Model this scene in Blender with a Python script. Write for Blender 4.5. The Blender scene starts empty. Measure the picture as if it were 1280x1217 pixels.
- - - - -
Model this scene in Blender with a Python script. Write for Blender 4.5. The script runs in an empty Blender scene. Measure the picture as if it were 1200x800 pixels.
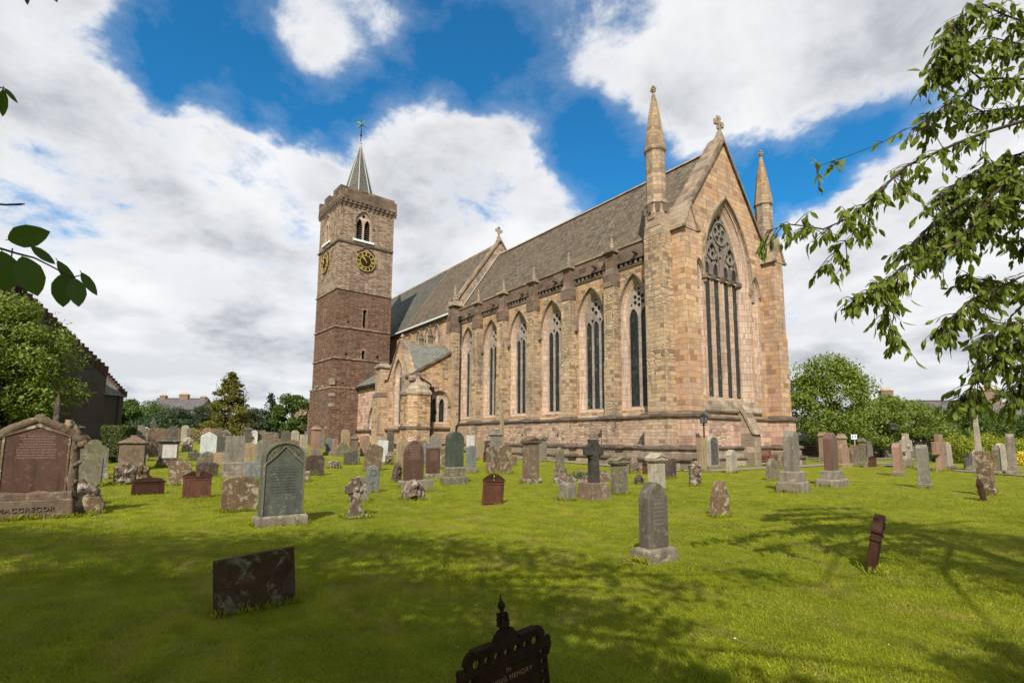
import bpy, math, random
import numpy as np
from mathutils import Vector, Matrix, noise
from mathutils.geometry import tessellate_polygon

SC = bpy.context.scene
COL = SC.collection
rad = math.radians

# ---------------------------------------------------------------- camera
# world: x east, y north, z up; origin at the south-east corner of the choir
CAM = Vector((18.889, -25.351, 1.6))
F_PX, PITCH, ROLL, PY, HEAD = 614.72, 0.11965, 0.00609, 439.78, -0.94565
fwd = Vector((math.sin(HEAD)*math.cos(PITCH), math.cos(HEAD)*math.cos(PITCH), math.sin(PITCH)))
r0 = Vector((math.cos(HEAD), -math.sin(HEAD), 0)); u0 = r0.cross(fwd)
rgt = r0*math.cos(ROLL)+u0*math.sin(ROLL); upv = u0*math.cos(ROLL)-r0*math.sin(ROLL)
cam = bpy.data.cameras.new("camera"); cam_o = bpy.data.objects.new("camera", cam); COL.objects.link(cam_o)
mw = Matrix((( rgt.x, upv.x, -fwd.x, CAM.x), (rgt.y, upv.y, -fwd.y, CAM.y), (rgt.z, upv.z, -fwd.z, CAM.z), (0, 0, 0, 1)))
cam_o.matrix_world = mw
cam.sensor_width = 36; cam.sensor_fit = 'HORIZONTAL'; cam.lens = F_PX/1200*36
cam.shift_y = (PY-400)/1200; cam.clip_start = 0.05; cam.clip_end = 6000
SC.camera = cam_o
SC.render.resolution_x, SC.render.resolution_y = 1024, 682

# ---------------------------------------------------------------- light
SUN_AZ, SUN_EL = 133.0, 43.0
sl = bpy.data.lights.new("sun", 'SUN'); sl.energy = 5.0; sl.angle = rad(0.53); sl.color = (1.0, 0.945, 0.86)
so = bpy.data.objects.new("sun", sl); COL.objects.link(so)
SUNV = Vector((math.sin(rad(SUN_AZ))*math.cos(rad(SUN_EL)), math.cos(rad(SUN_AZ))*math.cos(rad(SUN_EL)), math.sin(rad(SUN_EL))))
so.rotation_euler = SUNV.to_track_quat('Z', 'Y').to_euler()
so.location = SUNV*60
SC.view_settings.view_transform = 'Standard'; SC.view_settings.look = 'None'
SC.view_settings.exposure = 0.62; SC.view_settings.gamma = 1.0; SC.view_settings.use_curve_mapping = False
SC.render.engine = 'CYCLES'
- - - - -
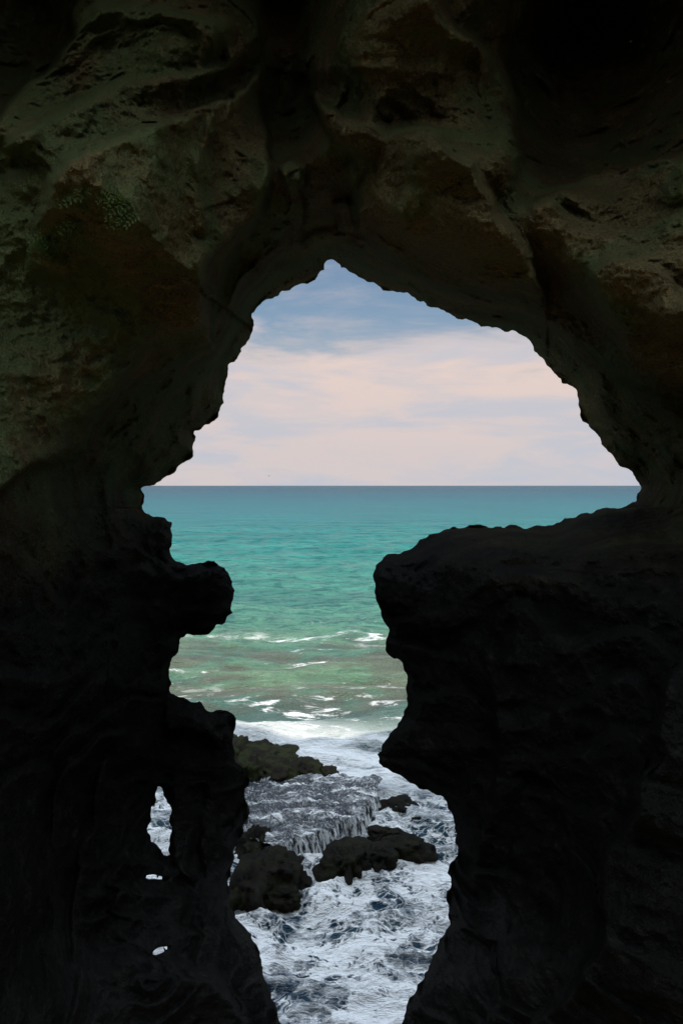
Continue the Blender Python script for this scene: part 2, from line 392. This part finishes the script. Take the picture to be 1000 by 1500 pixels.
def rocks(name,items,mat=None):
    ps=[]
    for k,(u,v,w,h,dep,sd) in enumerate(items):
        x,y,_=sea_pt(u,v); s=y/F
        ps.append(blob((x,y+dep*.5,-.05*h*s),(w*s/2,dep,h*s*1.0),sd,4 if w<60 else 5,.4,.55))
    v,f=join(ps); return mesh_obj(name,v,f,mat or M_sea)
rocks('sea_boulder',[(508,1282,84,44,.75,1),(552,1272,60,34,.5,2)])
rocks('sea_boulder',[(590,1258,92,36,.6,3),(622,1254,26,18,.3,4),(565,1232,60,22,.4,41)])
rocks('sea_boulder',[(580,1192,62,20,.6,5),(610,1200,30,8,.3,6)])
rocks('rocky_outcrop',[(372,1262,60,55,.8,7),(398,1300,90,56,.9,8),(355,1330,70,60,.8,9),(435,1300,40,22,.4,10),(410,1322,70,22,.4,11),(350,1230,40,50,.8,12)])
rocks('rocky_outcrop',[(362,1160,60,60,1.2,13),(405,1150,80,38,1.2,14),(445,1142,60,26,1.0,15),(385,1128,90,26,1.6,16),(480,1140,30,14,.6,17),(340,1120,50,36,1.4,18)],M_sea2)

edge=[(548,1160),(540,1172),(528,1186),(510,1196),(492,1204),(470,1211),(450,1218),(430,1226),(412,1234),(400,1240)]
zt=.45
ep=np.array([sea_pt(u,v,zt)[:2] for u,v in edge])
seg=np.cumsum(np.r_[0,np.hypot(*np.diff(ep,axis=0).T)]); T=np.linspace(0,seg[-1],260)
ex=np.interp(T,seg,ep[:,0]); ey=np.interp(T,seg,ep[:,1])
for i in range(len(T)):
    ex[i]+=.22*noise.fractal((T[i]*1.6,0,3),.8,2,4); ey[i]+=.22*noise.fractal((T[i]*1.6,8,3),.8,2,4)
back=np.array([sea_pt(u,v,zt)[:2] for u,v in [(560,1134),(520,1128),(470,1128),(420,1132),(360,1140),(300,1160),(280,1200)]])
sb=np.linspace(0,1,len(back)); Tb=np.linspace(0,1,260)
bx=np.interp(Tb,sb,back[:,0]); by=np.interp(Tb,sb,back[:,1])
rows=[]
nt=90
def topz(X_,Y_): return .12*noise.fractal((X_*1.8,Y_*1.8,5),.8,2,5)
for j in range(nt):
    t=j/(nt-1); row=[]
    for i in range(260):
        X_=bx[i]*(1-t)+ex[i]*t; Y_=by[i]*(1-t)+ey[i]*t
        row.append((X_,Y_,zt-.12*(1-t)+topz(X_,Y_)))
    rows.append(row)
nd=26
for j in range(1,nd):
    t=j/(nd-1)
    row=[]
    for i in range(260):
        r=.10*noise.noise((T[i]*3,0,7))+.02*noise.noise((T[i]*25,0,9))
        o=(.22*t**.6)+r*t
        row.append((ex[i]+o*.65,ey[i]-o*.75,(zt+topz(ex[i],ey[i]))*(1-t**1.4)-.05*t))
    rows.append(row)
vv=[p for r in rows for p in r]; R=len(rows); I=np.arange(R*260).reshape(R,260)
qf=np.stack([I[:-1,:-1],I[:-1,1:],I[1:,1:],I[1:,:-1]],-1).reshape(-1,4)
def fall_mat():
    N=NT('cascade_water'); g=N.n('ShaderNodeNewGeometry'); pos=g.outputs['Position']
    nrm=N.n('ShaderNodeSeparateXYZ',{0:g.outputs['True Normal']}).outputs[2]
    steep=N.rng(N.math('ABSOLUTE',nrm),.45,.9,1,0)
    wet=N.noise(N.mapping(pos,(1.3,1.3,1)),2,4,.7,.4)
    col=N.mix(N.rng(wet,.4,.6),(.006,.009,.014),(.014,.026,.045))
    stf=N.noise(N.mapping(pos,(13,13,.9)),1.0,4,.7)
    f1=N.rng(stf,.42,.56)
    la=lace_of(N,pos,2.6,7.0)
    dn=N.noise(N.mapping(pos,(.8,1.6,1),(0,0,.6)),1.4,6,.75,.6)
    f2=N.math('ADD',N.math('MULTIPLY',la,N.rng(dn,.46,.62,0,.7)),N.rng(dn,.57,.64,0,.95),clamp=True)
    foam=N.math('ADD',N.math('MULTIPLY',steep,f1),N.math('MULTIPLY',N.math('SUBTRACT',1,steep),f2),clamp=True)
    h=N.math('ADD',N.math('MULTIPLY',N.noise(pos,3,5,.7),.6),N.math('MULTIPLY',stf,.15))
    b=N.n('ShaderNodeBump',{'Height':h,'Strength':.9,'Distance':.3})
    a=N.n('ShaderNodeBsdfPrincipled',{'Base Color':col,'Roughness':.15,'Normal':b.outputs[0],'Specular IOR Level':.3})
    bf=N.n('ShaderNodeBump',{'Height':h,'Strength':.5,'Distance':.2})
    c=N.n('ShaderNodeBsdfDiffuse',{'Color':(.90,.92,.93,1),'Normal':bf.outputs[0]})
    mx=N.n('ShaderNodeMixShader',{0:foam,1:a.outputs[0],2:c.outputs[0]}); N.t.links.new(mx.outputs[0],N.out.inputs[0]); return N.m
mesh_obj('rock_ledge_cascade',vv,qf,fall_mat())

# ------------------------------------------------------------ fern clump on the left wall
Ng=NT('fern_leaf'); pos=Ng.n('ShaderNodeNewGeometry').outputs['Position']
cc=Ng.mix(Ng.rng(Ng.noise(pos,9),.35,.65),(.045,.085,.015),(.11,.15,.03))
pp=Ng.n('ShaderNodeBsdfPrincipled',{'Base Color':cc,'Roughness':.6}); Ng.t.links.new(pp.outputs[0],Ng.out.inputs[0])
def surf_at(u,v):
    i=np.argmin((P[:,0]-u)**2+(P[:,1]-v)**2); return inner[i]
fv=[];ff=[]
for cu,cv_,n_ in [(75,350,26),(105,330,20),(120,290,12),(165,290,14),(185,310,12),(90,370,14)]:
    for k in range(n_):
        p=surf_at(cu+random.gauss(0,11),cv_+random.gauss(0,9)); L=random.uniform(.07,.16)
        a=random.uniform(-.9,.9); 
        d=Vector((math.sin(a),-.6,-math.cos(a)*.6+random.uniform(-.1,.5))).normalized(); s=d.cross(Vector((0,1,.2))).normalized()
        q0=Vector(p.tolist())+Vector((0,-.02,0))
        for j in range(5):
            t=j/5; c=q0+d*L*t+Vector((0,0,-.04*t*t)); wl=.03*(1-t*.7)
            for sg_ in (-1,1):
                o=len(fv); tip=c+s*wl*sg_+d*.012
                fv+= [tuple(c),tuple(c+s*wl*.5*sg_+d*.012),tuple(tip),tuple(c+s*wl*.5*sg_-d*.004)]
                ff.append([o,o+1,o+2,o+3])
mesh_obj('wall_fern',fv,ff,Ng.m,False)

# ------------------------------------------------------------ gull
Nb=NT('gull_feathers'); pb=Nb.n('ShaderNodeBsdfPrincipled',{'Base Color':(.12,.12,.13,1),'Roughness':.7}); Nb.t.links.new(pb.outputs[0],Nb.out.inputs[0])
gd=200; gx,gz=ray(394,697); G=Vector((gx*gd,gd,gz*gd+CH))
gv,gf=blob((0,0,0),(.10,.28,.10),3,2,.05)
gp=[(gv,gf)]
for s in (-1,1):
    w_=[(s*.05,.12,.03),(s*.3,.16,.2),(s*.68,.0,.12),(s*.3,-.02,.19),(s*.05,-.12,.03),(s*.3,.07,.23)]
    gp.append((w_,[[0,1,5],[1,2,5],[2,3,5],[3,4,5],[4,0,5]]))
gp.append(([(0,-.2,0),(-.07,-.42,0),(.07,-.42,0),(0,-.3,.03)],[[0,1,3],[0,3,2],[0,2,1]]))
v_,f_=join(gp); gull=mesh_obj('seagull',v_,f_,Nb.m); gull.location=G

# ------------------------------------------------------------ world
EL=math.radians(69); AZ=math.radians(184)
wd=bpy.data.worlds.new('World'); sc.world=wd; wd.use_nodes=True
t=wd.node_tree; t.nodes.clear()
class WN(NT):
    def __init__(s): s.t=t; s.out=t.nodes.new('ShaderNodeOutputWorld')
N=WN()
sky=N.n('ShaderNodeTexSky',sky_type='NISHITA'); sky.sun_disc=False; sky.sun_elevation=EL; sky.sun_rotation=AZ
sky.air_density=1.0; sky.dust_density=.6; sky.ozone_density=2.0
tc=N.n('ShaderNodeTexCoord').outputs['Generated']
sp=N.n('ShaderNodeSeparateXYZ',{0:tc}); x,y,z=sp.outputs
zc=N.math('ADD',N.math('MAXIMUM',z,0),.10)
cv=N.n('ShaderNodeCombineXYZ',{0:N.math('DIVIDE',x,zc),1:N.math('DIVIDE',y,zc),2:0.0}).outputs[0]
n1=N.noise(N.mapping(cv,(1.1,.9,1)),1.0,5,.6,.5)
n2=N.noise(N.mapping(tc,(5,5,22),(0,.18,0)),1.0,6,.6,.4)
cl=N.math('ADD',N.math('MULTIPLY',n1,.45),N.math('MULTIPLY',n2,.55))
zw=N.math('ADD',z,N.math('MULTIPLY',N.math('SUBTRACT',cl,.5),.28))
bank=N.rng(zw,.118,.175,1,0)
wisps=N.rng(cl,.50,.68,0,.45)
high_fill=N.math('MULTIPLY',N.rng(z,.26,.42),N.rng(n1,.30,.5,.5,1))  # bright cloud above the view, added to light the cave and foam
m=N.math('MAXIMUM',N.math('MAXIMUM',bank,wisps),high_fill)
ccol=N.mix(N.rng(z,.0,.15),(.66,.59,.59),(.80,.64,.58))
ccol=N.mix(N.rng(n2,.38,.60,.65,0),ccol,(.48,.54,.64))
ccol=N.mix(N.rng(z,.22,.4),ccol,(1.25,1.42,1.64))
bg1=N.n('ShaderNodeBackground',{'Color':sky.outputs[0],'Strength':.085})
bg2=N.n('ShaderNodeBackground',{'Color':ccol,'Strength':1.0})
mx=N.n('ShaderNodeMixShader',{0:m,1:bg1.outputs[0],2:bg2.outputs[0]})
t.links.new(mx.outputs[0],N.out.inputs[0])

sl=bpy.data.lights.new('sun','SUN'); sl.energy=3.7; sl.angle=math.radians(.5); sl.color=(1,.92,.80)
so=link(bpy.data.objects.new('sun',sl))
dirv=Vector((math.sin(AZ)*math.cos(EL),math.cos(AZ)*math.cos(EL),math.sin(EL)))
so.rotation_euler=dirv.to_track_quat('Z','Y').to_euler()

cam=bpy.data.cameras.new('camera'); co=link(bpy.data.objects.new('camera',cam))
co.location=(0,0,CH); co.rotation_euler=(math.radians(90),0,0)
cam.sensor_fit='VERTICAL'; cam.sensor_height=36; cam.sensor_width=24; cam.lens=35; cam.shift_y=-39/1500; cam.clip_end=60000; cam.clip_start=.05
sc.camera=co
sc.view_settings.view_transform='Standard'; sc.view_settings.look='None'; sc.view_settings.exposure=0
- - - - -
▶ [What needs to be done]:
Scan the data above and copy every line with "this" in it.

▶ [Answer to the problem]:
Model this scene in Blender with a Python script. Write for Blender 4.5. The Blender scene starts empty. Measure the picture as if it were 1280x1217 pixels.
Model this scene in Blender with a Python script. Write for Blender 4.5. The script runs in an empty Blender scene. Measure the picture as if it were 1200x800 pixels.
Continue the Blender Python script for this scene: part 2, from line 392. This part finishes the script. Take the picture to be 1000 by 1500 pixels.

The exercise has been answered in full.